Exaurido o minério, a impressionante cava de 200m escavada pelos garimpeiros encheu-se de água. Um belo lago de superfície azulada decora inocentemente a colina dos rejeitos que sobraram daqueles anos de euforia. Mais tarde, foi escavado por trás do lago um estranho túnel, atualmente desativado, de onde dizem ter saído muito ouro, extraído por uma empresa canadense, que faliu em seguida. Hoje Marabá se avizinha dos 300 mil habitantes, enquanto na vila de Serra Pelada teimosamente ainda vivem 3 mil pessoas.
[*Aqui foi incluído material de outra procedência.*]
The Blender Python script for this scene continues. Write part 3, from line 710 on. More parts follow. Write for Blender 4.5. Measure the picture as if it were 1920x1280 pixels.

A região foi habitada desde 8 mil anos atrás, sendo considerada a mais antiga ocupação da Amazônia. Os carajás e os caiapós eram os índios lá residentes quando os brancos chegaram. Os primeiros não mais estão lá, pois ocupam a Ilha do Bananal. Os caiapós têm talvez o dobro da população, vivem no PA e MT e dividem-se numa dezena de grupos, como cararaô, xicrim e gorotire. A relação com o homem branco foi e continua conflituosa, com alto índice de suicídios indígenas.
Foram criadas na região grandes UCs, das quais as maiores foram a Reserva Indígena Xicrim do Cateté e a Floresta Nacional de Carajás. Como indicado no mapa anexo, as seis reservas somam impressionantes 1.200 mil ha. Motivos para sua criação foram os riscos associados ao projeto de mineração, às migrações populacionais, à presença indígena e à atividade extrativista.
A FLONA de Carajás coincide com a Serra, nela sendo permitida a visitação, que supera 200 mil pessoas por ano. O acesso é pela cidade de Parauapebas, que resultou de uma das maiores explosões populacionais do Brasil. Existem lagos, cavernas rasas, pequenas cachoeiras e mirantes acessíveis. Mas o principal uso tem sido educacional e científico, mais do que turístico.